The idea is, that the use of Chinese equipment in the tender should either be completely avoided, or kept to a minimum. The company was one of the biggest players in the telecom market a decade ago, but has failed to catch up to the likes of Airtel, Vodafone, and now, Jio. BSNL, burdened by Rs. 13,000 crore of debt, asked for a bailout from the government last year, including paying Rs. 850 crore (over $122 million) worth of salaries in June.

This new tender is the company’s last hope to stay in business, a chance at rehabilitation, if you will. BSNL’s plans to expand to 4G services might seem like too little too late, but it might be the company’s only hope.

However, the government fears that this tender can help China increase its influence in the public sector in India, along with paving the way for Huawei to establish a stronghold in the company. 5G is right around the corner and Huawei is playing a significant role in the technology’s innovation, so the fears aren’t totally uncalled for. Moreover, Huawei has always been suspected for having ties with China’s People’s Liberation Army, something it has been unable to shake off.
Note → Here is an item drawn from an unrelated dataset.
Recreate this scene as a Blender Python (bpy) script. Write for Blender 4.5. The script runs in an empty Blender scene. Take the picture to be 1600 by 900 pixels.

Due to alarming foreign involvement in the deal, the department for promotion of industry and internal trade had asked BSNL to rework its tender a while back. Now, it has added a China specific clause, pointing the gun right where the target is.

To the same end, the government has also asked private companies to reduce their dependence on Chinese equipment.

China finds a ready market in its immediate neighbour for a lot of the products it manufactures. Indian market, along with its high populace and affordable data rates, has been a lucrative space for tech companies worldwide. Losing all stakes in the country might not pan out well for China, which is already engaged in a technological war with U.S.